Opinions expressed by Entrepreneur contributors are their own.
AI is moving faster than most organizations can comfortably process, and leaders feel pressure to act. That pressure creates two predictable reactions. Some teams hesitate and wait for clarity that never comes. Others jump in, chasing tools and ideas without grounding them in what actually matters.
I have seen both approaches fail.
The leaders who create advantage do not try to eliminate uncertainty. Instead, they use it, turning it into a mechanism for learning, alignment and better decision-making. Over time, I have seen four consistent patterns that separate teams that stall from those that move forward with clarity and momentum.
Shift from prediction to learning velocity
Most organizations are wired to predict. They want the plan to be right before they move. In a space like AI, that level of certainty does not exist.
The leaders who move effectively shift from perfection to progress. Learning velocity becomes the standard. How fast are we moving from assumption to insight? What are we testing? What are we learning that changes our direction?

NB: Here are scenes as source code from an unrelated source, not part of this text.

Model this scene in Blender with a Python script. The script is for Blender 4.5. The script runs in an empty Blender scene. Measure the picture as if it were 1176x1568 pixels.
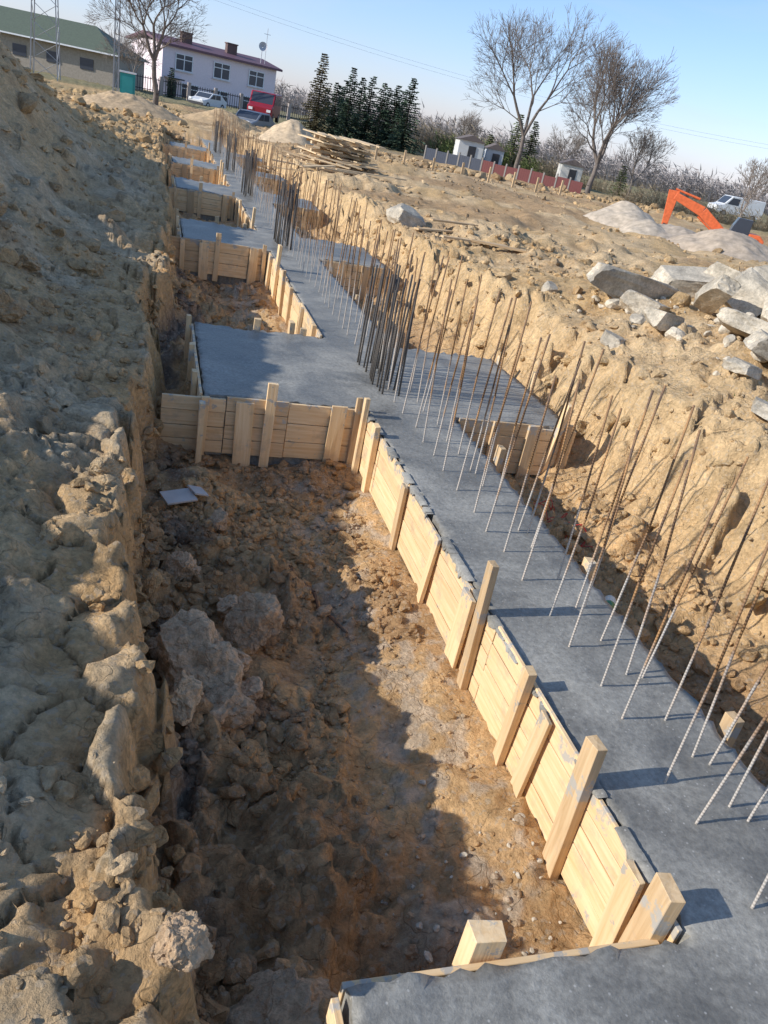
import bpy, bmesh, math, random, time
import numpy as np
from mathutils import Vector, Matrix, noise as mnoise
T0 = time.time()
R = random.Random(7)
scene = bpy.context.scene
col = scene.collection
scene.view_settings.view_transform = 'Standard'
scene.view_settings.look = 'None'
scene.view_settings.exposure = 0

# ------------------------------------------------------------ noise
def _h(ix, iy, s):
    ix = ix.astype(np.int64); iy = iy.astype(np.int64)
    n = (ix * 374761393 + iy * 668265263 + s * 982451653) & 0x7fffffff
    n = ((n ^ (n >> 13)) * 1274126177) & 0x7fffffff
    n = (n ^ (n >> 16)) & 0x7fffffff
    n = (n * 1103515245 + 12345) & 0x7fffffff
    return ((n >> 8) & 0xffff) / 65535.0
def vn(x, y, s=0):
    x, y = x * 0.921 - y * 0.389, x * 0.389 + y * 0.921
    xi = np.floor(x); yi = np.floor(y); fx = x - xi; fy = y - yi
    fx = fx * fx * fx * (fx * (fx * 6 - 15) + 10); fy = fy * fy * fy * (fy * (fy * 6 - 15) + 10)
    a = _h(xi, yi, s); b = _h(xi + 1, yi, s); c = _h(xi, yi + 1, s); d = _h(xi + 1, yi + 1, s)
    return (a + (b - a) * fx) * (1 - fy) + (c + (d - c) * fx) * fy
def fbm(x, y, o=4, s=0):
    t = 0; a = 1.0; n = 0
    for i in range(o):
        t = t + a * (vn(x, y, s + i * 17) * 2 - 1); n += a; a *= .5; x = x * 2.03 + 5.1; y = y * 2.03 + 1.7
    return t / n
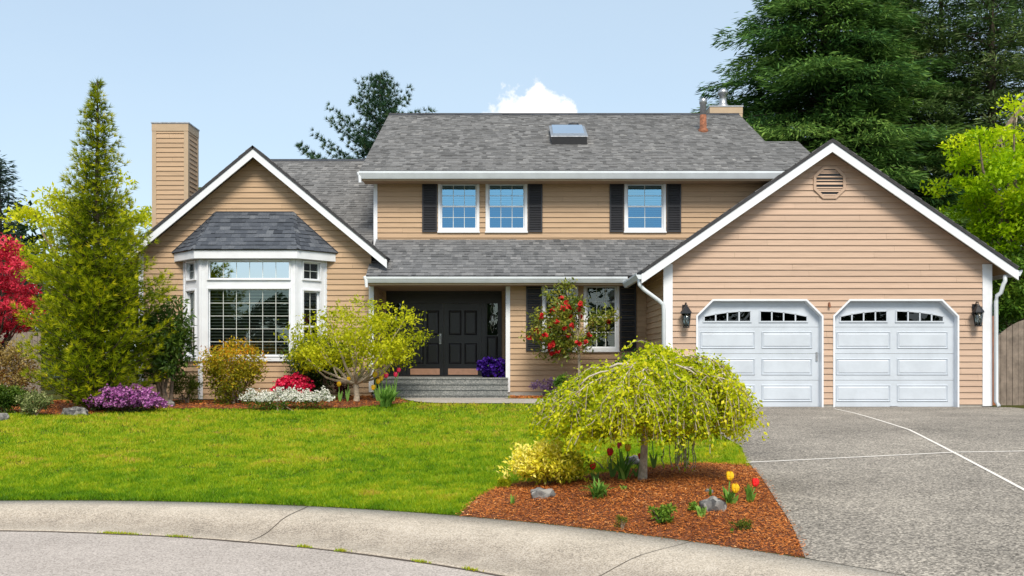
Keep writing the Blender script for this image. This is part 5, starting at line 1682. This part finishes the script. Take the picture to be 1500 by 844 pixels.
# camellia standard in front of the lower windows
b = (PX(848, 21.6), 21.6, float(gz(PX(848, 21.6), 21.6)))
r = empty('camellia_tree', b, 'slender camellia tree with red blossom in front of the lower windows', 'flowering tree')
mb = MB(); rnd = random.Random(5); fork = Vector((PX(848, 21.6), 21.6, PZ(498, 21.6)))
mb.tube([Vector(b), Vector((b[0] + .01, b[1], b[2] + .5)), fork], [.045, .035, .03], 7)
P_, T_, FL = [], [], []
for px, py, dy in ((803, 445, 0), (790, 465, .1), (806, 498, -.2), (818, 510, .1), (830, 425, .2), (815, 470, -.3), (850, 445, -.2), (840, 490, .25), (790, 485, .2), (870, 470, .1), (884, 466, -.1), (892, 478, 0), (868, 496, -.2), (825, 505, -.1), (826, 450, .3)):
    tip = Vector((PX(px, 21.6), 21.6 + dy, PZ(py, 21.6)))
    pts = [fork.lerp(tip, s) + Vector((0, 0, .10 * math.sin(s * math.pi))) for s in np.linspace(0, 1, 6)]
    mb.tube(pts, [.017 * (1 - s) + .004 for s in np.linspace(0, 1, 6)], 5)
    m = 9 if px < 845 else 5
    for j in range(m):
        c = pts[rnd.choice((3, 4, 5, 5))] + Vector((rnd.gauss(0, .14), rnd.gauss(0, .13), rnd.gauss(0, .12)))
        P_.append(np.array(c) + rng.normal(0, .080, (60, 3))); T_.append(np.full(60, .42 + rnd.gauss(0, .16)))
        if rnd.random() < (.42 if px < 860 else .22): FL.append(np.array(c) + np.array([rnd.gauss(0, .08), -.20 - .1 * rnd.random(), rnd.gauss(0, .06)]))
P_ = np.concatenate(P_); T_ = np.concatenate(T_)
mb.build('trunk', M['bark_pale'], r)
np_mesh('crown', leaf_set(P_, .08, .42, 1, .4), 4, T_ + rng.normal(0, .17, len(P_)), L['camleaf'], r)
FL = np.repeat(np.array(FL), 4, 0) + rng.normal(0, .014, (len(FL) * 4, 3))
blossoms(FL, .105, 'camflower', r, 6)['kind'] = 'stuff'

# petunias in a pot on the porch
Yq = 22.75; xq = PX(719, Yq); zq = zf
r = empty('flower_pot', (xq, Yq, zq), 'pot overflowing with violet petunias beside the black front door', 'potted flowers')
mb = MB(); mb.lathe((xq, Yq, zq), [(.14, 0), (.19, .16), (.205, .17), (.2, .2), (.17, .19)], 18); mb.build('pot', M['plastic_pot'], r, True)
P, ct, cc, o = clump_points((xq, Yq, zq + .22), (.27, .25, .22), 40, 22, .09, .4, .9, .15, seed=70, zmin=zq + .02)
np_mesh('foliage', leaf_set(P[::3], .05, .5, 1, .4), 4, .4 + rng.normal(0, .2, len(P[::3])), L['green'], r)
blossoms(P + o * .03, .085, 'purple', r, 5)

# ---------------------------------------------------------------- weeping tree on the island bed
bx, by, bz = ground_at(943, 705)
r = empty('weeping_tree', (bx, by, bz), 'small weeping tree with lime leaves and grey trunk on the mulch island', 'weeping tree')
wz = lambda py: PZ(py, by)
wx = lambda px: PX(px, by)
mb = MB(); rnd = random.Random(21)
head = Vector((wx(946), by, wz(556)))
mb.tube([(bx - .02, by, bz - .06), (bx - .015, by, bz + .02), (wx(943), by, wz(672)), (wx(944.5), by + .01, wz(640)), (wx(946), by, wz(600)), head], [.075, .052, .040, .036, .034, .04], 10)
arms = MB()
Lc, Lt, La = [], [], []
tw = MB()
def shoot(p0, d0, length, leafy=1.0, tone=.5):
    """hanging shoot: falls under its own weight, leaves along it"""
    p = Vector(p0); d = Vector(d0).normalized(); pts = [p.copy()]
    st = .05; k = int(length / st)
    for i in range(k):
        d = (d * .86 + Vector((rnd.gauss(0, .10), rnd.gauss(0, .10), -.25))).normalized()
        p = p + d * st; pts.append(p.copy())
        if p.z < float(gz(p.x, p.y)) + .44: break
        for _ in range(6 if rnd.random() < .85 * leafy else 2):
            if rnd.random() < leafy:
                Lc.append(tuple(p + Vector((rnd.gauss(0, .028), rnd.gauss(0, .028), rnd.gauss(0, .022))))); Lt.append(tone + rnd.gauss(0, .20)); La.append((d.x * .3, d.y * .3, -.75))
    if len(pts) > 3: tw.tube(pts[::2], [.005] + [.003] * (len(pts[::2]) - 1), 4, False)


arch_specs = []
for k in range(74):
    lobe = k % 11
    th = lobe * 2 * math.pi / 11 + rnd.gauss(0, .14) + .2 * math.sin(lobe * 5.3)
    # reach differs with bearing: longer to both sides, as in the photograph
    reach = (1.0 - .07 * max(0, math.cos(th)) + .13 * math.cos(2 * th) + .10 * math.sin(lobe * 2.7)) * rnd.uniform(.45, 1.0)
    if math.cos(th) > .2: reach = min(reach, .98)
    arch_specs.append((th, reach, max(.06, .19 + .09 * math.sin(lobe * 4.1) + rnd.gauss(0, .035)), .5 + .06 * math.sin(lobe * 3.3)))
for k in range(9):                                         # a tuft of shoots stands higher right of the trunk
    arch_specs.append((rnd.uniform(-.7, .9), rnd.uniform(.15, .5), rnd.uniform(.22, .27), .55))
for th, reach, lift, tone in arch_specs:
    d = Vector((math.cos(th), math.sin(th), 0)); pts = []
    n = 10; z0 = rnd.uniform(-.14, .09)
    cs = math.cos(th)
    fall = rnd.uniform(.16, .46) + (.10 if reach > .85 else 0) + (.20 * -cs if cs < -.2 else -.08 * max(0, cs))
    z0 += -.10 * max(0, -cs) + .05 * max(0, cs)
    for i in range(n + 1):
        q = i / n
        z = z0 + lift * math.sin(min(1, q * 1.5) * math.pi * .55) - fall * q ** 2.4 * (0.5 if reach < .5 else 1)
        pts.append(head + d * reach * q + Vector((rnd.gauss(0, .018), rnd.gauss(0, .018), z + rnd.gauss(0, .012))))
    arms.tube(pts, [.009 * (1 - i / n) + .004 for i in range(n + 1)], 6)
    for i in range(1, n + 1):                                # leafy spurs that clothe the arms themselves
        for _ in range(16):
            Lc.append(tuple(pts[i] + Vector((rnd.gauss(0, .05), rnd.gauss(0, .05), rnd.gauss(.02, .035))))); Lt.append(tone + rnd.gauss(0, .2)); La.append((rnd.gauss(0, .5), rnd.gauss(0, .5), -.4))
    for i in range(2, n + 1):
        m = 3 if i < n - 2 else 5
        for _ in range(m):
            dd = d * .6 + Vector((rnd.gauss(0, .6), rnd.gauss(0, .6), rnd.uniform(-.3, .15)))
            tt = tone + rnd.gauss(0, .07)
            low = wz(628 if d.x < -.3 else 642) + rnd.gauss(0, .10)
            ln = max(.12, min(.72, (pts[i].z - low) * rnd.uniform(.55, 1.1)))
            shoot(pts[i], dd, ln, 1.0, tt)
# the curtain that reaches the mulch on the far right side of the trunk
for k in range(16):
    p = Vector((wx(1008) + rnd.gauss(0, .10), by + .5 + rnd.gauss(0, .12), wz(590)))
    pts = [p]
    for i in range(14):
        p = p + Vector((rnd.gauss(0, .012), rnd.gauss(0, .012), -.052)); pts.append(p)
        for _ in range(2 if i < 7 else 1): Lc.append(tuple(p)); Lt.append(.3 + rnd.gauss(0, .15)); La.append((0, 0, -1))
        if p.z < float(gz(p.x, p.y)) + .03: break
    tw.tube(pts, .006, 4, False)
# bare pale knuckles and loops showing through the top
for spec in ([(917, 560), (916, 548), (928, 540), (940, 538)], [(897, 547), (904, 537), (914, 533), (926, 538), (934, 547)], [(893, 523), (905, 517), (922, 518), (932, 532), (944, 538), (958, 538)], [(850, 548), (862, 536), (880, 529), (902, 526)], [(990, 530), (1010, 538), (1030, 552), (1045, 556), (1068, 562)], [(1020, 548), (1040, 562), (1060, 574), (1078, 580)], [(1045, 548), (1060, 543), (1072, 560)], [(1024, 574), (1034, 600), (1038, 622)], [(925, 590), (938, 596), (944, 606)]):
    dy = -.32 + rnd.uniform(-.1, .1)
    pts = [Vector((PX(a, by + dy), by + dy, PZ(c + (16 if a < 960 else 4), by + dy))) for a, c in spec]
    big = spec[0][0] in (917, 893)
    arms.tube(pts, [.013 if big else .008] * (len(pts) - 1) + [.017 if big else .005], 8)
arms.tube([head, Vector((wx(958), by - .28, PZ(540, by - .3)))], [.034, .016], 8)
arms.tube([head, Vector((wx(917), by - .28, PZ(558, by - .3)))], [.034, .016], 8)
mb.build('trunk', M['bark_pale'], r)
arms.build('limb', M['twig'], r, True)
tw.build('twigs', M['bark_pale'], r)['kind'] = 'stuff'
Lc, Lt, La = np.array(Lc), np.array(Lt), np.array(La)
np_mesh('crown', leaf_set(Lc, .038, .56, .8, .3, 0, La * .8), 4, Lt, L['weep'], r)

# ---------------------------------------------------------------- island plants
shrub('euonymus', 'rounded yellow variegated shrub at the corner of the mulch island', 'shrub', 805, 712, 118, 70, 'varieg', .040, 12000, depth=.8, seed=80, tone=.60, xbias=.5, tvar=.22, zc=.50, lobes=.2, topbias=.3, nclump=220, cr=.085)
shrub('ground_cover', 'small yellow green tuft at the lawn edge beside the variegated shrub', 'plant', 741, 716, 36, 18, 'limeleaf', .03, 420, seed=81, tone=.35, stems=0)


def strap_clump(name, label, px, py, w, h, n, leaf='tulipleaf', wid=.016, arch=.5, cat='plant', seed=0, tone=.5):
    """tuft of strap leaves that bend outwards"""
    x, y, z = ground_at(px, py); W, H = w / F * y, h / F * y
    r = empty(name, (x, y, z + .02), label, cat)
    rr = np.random.default_rng(seed); V, T = [], []
    for i in range(n):
        th = rr.uniform(0, 6.283); b0 = np.array([x + rr.normal(0, W * .08), y + rr.normal(0, W * .08), z + .01])
        d = np.array([math.cos(th), math.sin(th), 0]); rch = W * .5 * rr.uniform(.3, 1.05); hh = H * rr.uniform(.6, 1.05)
        s = np.array([-d[1], d[0], 0]) * wid * rr.uniform(.7, 1.2); prev = None; t = tone + rr.normal(0, .2)
        for k in range(5):
            q = k / 4
            p = b0 + d * rch * q ** 1.4 + np.array([0, 0, hh * (q - arch * q * q * (rch / (W * .5))) * 1.25])
            ww = s * (1 - q ** 2) * (0.6 + .8 * q) + s * .02
            if prev is not None: V.append(np.stack([prev[0] - prev[1], prev[0] + prev[1], p + ww, p - ww])); T.append(t)
            prev = (p, ww)
    np_mesh('leaves', np.array(V), 4, np.array(T), L[leaf], r)
    return r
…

I recently worked with a leadership team that had a broad AI vision but little validation to support it. Once they shifted to testing real use cases with real teams, everything changed. Within weeks, they had more clarity than months of planning had produced. They stopped debating and started learning, and that changed the trajectory of their strategy.
Start with real problems
One of the most common traps is the “fire, ready, aim” mindset. Leaders feel pressure to act, jumping into tools, training and initiatives without defining what they are solving. It looks like progress, but it is not. Most AI fails not in the lab but in the real world, where problems are messier than the plan assumed.